El exministro de Exteriores del PP José Manuel García-Margallo recurrió el miércoles al test del pato para calificar al régimen cubano: “Si anda como un pato, nada como un pato y parpa como un pato, es un pato. Si no hay derechos humanos, ni separación de poderes, ni multipartidismo, ni libertad de prensa, es una dictadura”, subrayó en Telemadrid.
Margallo nunca se refirió a Cuba como una dictadura mientras dirigió la diplomacia española, entre 2011 y 2016. Al contrario, siendo ministro hizo dos visitas a La Habana: la primera vez, en noviembre de 2014, dio una conferencia en la que puso la Transición española como modelo para Cuba. El símil no gustó a sus anfitriones y Margallo volvió a España sin que lo recibiera Raúl Castro, el hombre fuerte de la isla. En mayo de 2016 regresó, y esta vez sí fue recibido por el menor de los hermanos Castro.

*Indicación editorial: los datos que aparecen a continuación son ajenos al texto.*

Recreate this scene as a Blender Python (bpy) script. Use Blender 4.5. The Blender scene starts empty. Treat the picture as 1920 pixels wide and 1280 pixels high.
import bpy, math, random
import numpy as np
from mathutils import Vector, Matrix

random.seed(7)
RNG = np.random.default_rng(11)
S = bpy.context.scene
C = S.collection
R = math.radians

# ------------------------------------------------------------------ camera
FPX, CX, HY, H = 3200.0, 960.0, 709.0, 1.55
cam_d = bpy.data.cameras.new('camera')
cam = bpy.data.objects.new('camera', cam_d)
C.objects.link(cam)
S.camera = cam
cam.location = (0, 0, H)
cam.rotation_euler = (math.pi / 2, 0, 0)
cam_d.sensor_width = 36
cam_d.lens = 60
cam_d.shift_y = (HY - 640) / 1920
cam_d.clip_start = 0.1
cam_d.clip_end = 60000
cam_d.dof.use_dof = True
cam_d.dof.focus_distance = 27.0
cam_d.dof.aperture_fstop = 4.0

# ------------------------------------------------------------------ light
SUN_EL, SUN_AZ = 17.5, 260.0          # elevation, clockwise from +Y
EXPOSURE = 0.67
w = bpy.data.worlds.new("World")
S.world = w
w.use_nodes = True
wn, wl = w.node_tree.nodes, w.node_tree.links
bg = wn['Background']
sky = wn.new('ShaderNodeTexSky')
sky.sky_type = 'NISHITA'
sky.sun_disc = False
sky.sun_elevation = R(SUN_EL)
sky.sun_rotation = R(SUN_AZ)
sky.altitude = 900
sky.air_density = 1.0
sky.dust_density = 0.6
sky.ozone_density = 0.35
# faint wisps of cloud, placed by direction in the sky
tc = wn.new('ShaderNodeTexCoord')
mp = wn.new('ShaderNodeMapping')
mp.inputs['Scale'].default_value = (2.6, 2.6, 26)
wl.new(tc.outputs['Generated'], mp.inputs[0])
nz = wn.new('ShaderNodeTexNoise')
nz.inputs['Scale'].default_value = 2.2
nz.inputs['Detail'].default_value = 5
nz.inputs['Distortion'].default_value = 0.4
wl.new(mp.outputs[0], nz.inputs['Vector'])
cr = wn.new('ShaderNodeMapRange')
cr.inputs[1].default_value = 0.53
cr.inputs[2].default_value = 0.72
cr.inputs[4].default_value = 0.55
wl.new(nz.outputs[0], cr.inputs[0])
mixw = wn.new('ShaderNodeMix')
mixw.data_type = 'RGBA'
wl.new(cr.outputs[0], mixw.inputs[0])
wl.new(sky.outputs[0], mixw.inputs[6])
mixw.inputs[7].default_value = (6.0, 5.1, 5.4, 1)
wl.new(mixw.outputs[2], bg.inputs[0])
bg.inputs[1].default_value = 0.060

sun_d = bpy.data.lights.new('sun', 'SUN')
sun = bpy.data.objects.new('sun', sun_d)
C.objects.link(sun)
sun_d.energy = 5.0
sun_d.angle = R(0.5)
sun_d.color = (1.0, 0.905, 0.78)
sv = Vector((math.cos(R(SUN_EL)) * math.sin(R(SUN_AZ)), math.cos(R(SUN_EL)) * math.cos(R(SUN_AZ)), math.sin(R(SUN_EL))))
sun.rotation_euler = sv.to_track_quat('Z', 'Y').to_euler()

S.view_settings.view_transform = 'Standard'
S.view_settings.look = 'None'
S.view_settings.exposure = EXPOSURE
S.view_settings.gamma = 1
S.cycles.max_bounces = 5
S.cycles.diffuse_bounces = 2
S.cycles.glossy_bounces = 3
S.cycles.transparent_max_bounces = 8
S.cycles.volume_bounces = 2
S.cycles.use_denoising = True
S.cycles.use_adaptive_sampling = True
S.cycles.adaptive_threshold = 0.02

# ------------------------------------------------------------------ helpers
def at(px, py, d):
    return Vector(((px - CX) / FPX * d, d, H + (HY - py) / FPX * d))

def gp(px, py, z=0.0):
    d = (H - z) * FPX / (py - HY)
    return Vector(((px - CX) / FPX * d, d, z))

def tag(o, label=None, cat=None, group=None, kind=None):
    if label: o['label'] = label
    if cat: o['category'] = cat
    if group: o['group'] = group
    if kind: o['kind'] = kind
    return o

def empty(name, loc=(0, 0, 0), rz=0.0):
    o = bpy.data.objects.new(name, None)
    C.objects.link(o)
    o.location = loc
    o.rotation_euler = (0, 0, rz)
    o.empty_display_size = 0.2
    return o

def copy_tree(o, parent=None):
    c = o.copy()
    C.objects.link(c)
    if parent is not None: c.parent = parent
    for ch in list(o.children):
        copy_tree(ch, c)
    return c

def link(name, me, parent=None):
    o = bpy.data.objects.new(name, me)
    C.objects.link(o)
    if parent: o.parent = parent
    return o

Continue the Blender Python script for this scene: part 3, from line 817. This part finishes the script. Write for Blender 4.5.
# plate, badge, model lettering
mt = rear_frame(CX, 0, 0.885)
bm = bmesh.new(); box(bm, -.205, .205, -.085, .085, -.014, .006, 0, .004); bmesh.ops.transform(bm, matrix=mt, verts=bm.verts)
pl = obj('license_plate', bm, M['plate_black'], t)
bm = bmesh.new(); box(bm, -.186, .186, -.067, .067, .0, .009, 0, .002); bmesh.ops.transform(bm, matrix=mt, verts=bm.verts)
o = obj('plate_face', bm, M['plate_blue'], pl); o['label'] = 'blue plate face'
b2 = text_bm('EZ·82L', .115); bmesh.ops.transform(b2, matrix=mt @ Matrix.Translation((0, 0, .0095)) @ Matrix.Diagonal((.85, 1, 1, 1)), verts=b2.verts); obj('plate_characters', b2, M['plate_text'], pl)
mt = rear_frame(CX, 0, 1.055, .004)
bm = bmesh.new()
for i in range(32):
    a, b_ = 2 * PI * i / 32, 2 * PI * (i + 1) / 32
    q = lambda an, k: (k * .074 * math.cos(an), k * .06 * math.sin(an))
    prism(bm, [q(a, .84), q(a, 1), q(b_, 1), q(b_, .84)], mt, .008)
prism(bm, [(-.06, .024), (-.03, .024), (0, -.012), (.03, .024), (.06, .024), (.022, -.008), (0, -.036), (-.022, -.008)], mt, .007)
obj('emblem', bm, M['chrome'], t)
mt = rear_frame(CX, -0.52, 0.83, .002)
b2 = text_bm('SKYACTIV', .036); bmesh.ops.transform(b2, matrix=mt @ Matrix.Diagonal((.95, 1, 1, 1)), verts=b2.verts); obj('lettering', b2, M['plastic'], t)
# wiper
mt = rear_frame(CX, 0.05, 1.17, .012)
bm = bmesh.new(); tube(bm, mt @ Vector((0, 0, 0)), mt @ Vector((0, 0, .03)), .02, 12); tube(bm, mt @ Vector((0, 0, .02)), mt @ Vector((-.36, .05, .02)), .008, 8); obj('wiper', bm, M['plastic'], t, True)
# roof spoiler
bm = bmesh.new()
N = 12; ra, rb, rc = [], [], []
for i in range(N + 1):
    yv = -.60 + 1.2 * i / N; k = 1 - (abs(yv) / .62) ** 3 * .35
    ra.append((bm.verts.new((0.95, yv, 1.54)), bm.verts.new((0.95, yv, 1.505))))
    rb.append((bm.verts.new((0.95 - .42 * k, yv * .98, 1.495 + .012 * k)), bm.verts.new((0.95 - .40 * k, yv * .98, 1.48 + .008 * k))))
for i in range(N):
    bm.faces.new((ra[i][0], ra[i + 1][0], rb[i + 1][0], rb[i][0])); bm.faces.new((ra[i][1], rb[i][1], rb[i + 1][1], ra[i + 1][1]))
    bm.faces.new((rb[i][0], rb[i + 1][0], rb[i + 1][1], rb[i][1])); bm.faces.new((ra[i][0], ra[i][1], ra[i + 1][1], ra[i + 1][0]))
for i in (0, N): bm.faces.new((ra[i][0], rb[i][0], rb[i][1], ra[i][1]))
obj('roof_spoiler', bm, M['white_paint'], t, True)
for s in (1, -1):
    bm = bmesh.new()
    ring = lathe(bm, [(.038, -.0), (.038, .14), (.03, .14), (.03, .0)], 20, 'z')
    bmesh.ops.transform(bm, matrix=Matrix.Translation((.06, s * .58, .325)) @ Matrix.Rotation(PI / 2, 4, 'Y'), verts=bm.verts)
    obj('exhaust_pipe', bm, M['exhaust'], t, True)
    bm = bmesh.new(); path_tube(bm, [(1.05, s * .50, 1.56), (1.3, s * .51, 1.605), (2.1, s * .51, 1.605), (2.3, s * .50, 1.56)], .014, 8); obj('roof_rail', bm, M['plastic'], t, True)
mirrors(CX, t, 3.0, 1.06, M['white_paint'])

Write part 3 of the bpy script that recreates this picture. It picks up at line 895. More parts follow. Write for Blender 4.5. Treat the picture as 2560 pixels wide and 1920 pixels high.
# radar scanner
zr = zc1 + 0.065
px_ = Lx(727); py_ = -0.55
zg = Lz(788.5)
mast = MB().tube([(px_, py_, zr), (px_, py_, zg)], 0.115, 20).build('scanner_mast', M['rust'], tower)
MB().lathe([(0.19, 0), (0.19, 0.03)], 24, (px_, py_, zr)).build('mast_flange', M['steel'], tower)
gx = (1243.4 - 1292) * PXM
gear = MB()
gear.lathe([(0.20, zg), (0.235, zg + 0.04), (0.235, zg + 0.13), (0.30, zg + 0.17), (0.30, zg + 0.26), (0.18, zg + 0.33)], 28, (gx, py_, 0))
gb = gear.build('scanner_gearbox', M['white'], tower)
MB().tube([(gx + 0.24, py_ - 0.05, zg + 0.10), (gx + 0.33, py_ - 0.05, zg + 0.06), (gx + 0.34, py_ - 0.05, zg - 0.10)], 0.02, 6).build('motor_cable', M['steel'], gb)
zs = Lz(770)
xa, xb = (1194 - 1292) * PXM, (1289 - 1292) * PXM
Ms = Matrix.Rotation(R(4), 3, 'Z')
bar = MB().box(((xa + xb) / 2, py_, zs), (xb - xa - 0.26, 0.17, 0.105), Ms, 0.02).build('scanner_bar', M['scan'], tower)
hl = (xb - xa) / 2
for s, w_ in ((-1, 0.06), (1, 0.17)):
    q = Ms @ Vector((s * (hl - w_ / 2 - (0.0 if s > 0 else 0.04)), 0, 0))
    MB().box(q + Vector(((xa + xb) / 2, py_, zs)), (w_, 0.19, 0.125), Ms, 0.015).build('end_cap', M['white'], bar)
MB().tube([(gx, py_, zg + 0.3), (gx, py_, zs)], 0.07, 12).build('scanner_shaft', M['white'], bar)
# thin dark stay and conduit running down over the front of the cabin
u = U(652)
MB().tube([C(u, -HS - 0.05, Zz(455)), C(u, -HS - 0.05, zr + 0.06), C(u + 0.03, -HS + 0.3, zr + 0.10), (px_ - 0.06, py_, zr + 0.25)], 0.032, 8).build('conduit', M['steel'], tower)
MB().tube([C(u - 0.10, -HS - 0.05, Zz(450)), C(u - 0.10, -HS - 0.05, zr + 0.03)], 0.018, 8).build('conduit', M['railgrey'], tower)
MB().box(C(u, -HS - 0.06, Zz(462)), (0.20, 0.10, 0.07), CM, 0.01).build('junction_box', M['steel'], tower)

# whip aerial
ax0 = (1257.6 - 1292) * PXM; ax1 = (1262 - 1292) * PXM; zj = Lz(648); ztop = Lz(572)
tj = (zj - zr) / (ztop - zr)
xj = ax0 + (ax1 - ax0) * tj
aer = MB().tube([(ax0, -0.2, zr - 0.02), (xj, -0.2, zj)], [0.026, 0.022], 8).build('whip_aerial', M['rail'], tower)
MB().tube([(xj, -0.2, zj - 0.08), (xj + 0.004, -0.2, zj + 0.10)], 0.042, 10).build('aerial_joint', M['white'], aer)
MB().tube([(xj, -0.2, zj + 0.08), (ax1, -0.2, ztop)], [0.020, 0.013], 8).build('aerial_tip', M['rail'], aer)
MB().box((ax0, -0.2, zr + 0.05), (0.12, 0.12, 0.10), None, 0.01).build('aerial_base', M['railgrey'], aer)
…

En ninguna de las dos ocasiones se reunió con los disidentes, pues, de haberlo pretendido, no se habrían producido las visitas.
Margallo fue el encargado de aplicar la realpolitik (la política de distensión con el bloque comunista durante la Guerra Fría) a la tormentosa relación del PP con La Habana. Tuvo que tragarse más de un sapo para que las autoridades cubanas aceptaran que el militante del PP Ángel Carromero, condenado por conducir el vehículo en el que murió el disidente Oswaldo Payá, cumpliera su pena en España.
Bajo su mandato se desmontó la posición común de la UE sobre Cuba, impuesta por José María Aznar en 1996, que condicionaba el diálogo con el régimen castrista a su democratización. Una década después estaba claro que no solo había sido inútil para debilitar a la dictadura, sino que había dejado a Europa sin voz sobre el futuro de la isla. Después de que los principales mandatarios del mundo (del papa Francisco a Obama) hubieran visitado Cuba, Margallo abrió el camino para el primer viaje del Rey, que se produjo en noviembre de 2019, ya con Pedro Sánchez en La Moncloa.
”Repita conmigo: Cuba es una dictadura”, emplazó el miércoles el líder del PP, Pablo Casado, al presidente del Gobierno. Casado sabe que Sánchez tendría muy difícil hacerlo, salvo que quiera poner en riesgo la liberación de la colaboradora de ABC detenida, la posibilidad de prestar asistencia a los 150.000 españoles residentes en Cuba o la de proteger los importantes intereses económicos en la isla, sobre todo en el sector turístico, según fuentes diplomáticas. “Eso sin tener en cuenta lo que supone perder la capacidad de interlocución con las autoridades cubanas ante los tiempos que se avecinan”, agregan.
Si el líder del PP busca abrir una grieta en el Gobierno de coalición entre el PSOE y Unidas Podemos, vinculada a través del PCE con la revolución cubana, de momento ha pinchado en hueso. Las ministras Ione Belarra e Irene Montero evitaron el miércoles entrar al debate de si son galgos o podencos. Y pusieron el acento en los problemas provocados por el embargo de EE UU, que suscita la condena casi unánime de la comunidad internacional, como se vio el mes pasado en la ONU. Horas después de que la diputada de Unidas Podemos Aina Vidal dijera que “Cuba no es una dictadura”, Sánchez intentó zanjar el debate declarando que “Cuba no es una democracia”. El consenso se basa así en lo que no es, más que en lo que es.
Felipe González se trajo de su primer viaje a Pekín, en 1985, un refrán de Deng Xiaoping que sintetiza el pragmatismo chino: “Gato negro o gato blanco, lo que importa es que cace ratones”. Si la llamada razón de Estado puede justificar esta filosofía, más sorprendente es que lo haga la razón de partido: en 2013, la entonces secretaria general de los populares, Dolores de Cospedal, viajó a China para firmar un acuerdo de colaboración entre el Partido Popular y el Partido Comunista Chino (PCCh) que, al igual que su homólogo cubano, dirige con mano de hierro un país que tampoco es una democracia.
El día que Biden llamó “asesino” a Putin
Los mandatarios no suelen decir lo que piensan de sus homólogos extranjeros mientras están en activo. Eso lo dejan para sus libros de memorias. Por eso fue tan sorprendente que, en marzo pasado, el presidente estadounidense, Joe Biden, contestara con un “lo creo” a la pregunta de si creía que el líder ruso, Vladímir Putin, es un asesino. Tenía motivos para estar molesto tras leer el último informe sobre la injerencia rusa en las elecciones estadounidenses. Putin le contestó deseándole “buena salud”, una forma de insinuar que el inquilino de la Casa Blanca no está en plenitud de sus facultades, y retirando al embajador ruso en Washington. Solo regresó después de que, en junio, Biden celebrara una cumbre en Ginebra con Putin.